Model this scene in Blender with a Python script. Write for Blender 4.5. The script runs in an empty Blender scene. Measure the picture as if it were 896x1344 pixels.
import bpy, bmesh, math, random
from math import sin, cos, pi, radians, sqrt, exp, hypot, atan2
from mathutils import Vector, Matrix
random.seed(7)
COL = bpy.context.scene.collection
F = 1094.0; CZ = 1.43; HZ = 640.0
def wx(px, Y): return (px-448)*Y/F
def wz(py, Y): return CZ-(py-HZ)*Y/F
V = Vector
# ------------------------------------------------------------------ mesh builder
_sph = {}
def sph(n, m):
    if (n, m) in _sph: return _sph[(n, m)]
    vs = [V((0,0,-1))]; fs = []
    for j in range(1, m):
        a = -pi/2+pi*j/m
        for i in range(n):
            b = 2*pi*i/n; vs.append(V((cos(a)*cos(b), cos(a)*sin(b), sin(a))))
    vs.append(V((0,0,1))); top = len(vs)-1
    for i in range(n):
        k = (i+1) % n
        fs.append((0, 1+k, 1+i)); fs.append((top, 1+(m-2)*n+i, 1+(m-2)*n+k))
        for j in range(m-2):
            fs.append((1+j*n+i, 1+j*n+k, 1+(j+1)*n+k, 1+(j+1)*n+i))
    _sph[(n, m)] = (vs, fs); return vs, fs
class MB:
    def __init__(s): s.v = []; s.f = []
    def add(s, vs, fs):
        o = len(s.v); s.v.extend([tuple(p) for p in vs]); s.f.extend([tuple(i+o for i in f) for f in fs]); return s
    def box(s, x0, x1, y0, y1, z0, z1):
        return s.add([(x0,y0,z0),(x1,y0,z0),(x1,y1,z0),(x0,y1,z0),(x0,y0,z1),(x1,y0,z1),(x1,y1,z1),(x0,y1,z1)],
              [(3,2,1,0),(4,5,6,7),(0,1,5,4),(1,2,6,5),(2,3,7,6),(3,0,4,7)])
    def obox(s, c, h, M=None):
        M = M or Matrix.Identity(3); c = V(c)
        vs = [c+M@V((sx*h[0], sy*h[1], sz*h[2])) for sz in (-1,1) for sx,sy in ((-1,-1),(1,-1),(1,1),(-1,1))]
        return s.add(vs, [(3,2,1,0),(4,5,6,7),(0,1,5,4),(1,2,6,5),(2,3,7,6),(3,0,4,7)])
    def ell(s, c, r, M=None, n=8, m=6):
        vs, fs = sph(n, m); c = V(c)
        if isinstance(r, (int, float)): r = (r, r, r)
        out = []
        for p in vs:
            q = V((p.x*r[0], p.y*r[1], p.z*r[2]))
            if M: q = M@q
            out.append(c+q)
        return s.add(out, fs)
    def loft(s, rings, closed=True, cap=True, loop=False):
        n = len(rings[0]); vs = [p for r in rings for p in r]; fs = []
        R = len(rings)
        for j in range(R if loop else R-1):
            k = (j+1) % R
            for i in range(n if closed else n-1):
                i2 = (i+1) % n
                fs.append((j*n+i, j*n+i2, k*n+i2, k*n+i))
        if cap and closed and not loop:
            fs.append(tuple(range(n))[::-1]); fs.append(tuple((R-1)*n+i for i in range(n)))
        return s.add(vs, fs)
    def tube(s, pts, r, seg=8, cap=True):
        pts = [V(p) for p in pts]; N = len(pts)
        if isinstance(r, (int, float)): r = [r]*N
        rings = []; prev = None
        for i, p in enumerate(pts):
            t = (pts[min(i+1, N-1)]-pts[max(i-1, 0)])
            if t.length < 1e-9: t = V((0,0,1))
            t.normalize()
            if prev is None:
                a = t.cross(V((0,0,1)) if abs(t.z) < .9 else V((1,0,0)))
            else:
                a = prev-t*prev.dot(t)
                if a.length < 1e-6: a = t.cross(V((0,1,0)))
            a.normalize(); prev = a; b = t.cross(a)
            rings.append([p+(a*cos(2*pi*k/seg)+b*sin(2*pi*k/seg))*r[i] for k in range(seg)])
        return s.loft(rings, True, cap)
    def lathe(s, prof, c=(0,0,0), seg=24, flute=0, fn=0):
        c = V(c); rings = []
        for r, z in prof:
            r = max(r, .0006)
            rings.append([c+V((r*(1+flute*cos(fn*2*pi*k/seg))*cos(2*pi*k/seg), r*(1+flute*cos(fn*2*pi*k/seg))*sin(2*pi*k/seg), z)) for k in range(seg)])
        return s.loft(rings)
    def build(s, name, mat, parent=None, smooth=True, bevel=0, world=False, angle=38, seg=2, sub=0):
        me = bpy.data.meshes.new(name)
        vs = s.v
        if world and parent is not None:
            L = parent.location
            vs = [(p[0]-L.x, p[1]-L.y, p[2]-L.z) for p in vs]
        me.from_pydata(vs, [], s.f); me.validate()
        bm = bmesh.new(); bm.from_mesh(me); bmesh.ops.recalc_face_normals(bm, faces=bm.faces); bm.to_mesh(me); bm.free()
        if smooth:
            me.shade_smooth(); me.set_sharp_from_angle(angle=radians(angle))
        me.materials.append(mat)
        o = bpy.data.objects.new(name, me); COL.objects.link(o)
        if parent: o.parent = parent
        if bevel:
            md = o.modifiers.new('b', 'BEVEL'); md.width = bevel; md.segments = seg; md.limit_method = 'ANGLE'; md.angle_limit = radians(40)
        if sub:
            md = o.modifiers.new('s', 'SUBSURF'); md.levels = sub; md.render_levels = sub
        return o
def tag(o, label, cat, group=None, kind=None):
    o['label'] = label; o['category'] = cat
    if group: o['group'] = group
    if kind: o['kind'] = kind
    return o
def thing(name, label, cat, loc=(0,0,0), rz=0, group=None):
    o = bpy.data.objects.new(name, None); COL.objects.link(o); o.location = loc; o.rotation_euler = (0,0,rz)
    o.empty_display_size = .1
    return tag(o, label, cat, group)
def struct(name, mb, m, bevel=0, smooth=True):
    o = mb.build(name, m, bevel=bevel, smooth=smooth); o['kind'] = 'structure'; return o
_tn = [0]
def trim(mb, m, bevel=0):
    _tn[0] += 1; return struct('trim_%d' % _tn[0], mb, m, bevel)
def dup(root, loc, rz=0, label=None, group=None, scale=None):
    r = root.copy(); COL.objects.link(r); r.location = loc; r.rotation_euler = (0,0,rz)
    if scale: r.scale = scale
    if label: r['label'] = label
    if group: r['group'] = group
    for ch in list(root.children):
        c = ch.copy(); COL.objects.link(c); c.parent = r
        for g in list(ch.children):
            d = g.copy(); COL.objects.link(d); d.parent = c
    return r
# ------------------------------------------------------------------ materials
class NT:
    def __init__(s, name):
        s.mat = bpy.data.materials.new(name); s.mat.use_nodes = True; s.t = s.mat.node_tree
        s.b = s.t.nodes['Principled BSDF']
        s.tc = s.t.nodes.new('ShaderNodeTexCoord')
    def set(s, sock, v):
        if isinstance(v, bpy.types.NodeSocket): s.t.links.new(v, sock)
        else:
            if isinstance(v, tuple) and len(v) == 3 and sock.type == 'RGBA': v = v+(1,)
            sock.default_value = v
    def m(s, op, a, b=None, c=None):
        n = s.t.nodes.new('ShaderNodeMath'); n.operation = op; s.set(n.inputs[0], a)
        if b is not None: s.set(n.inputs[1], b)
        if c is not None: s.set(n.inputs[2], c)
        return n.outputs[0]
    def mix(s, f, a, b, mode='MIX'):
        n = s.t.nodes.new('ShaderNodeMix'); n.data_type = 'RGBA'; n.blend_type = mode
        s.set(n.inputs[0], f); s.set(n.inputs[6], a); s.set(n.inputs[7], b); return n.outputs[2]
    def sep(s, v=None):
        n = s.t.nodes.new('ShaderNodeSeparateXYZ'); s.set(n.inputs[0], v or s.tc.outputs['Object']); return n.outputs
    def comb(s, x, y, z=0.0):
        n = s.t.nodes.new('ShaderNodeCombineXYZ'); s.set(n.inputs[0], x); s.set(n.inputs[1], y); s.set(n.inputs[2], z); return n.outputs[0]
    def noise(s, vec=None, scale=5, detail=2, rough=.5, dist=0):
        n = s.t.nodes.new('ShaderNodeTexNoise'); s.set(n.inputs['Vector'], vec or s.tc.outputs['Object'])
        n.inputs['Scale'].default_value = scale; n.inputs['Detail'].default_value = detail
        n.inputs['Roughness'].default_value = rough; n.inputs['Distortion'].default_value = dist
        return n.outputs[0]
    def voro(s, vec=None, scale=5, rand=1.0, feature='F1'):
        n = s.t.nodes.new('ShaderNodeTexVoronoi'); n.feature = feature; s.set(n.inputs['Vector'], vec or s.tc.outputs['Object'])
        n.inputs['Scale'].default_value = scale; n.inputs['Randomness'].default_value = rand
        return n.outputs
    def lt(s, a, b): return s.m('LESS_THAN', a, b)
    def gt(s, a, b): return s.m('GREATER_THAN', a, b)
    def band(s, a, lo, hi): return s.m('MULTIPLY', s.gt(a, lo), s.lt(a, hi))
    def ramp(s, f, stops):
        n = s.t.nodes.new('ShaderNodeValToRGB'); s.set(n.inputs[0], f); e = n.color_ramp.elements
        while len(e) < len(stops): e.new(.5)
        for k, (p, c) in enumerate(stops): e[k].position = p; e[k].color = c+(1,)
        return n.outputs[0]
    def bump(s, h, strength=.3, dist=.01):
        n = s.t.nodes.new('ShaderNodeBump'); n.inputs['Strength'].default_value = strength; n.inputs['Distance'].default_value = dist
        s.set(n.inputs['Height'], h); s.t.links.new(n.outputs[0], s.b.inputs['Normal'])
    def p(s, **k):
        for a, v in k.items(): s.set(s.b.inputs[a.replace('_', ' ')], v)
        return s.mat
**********
- [EXERCISE DIRECTIONS] Copy all lines from the material that include "scene".

- [ANSWER FOR THE TASK]
Model this scene in Blender with a Python script. Write for Blender 4.5. The script runs in an empty Blender scene. Measure the picture as if it were 896x1344 pixels.
COL = bpy.context.scene.collection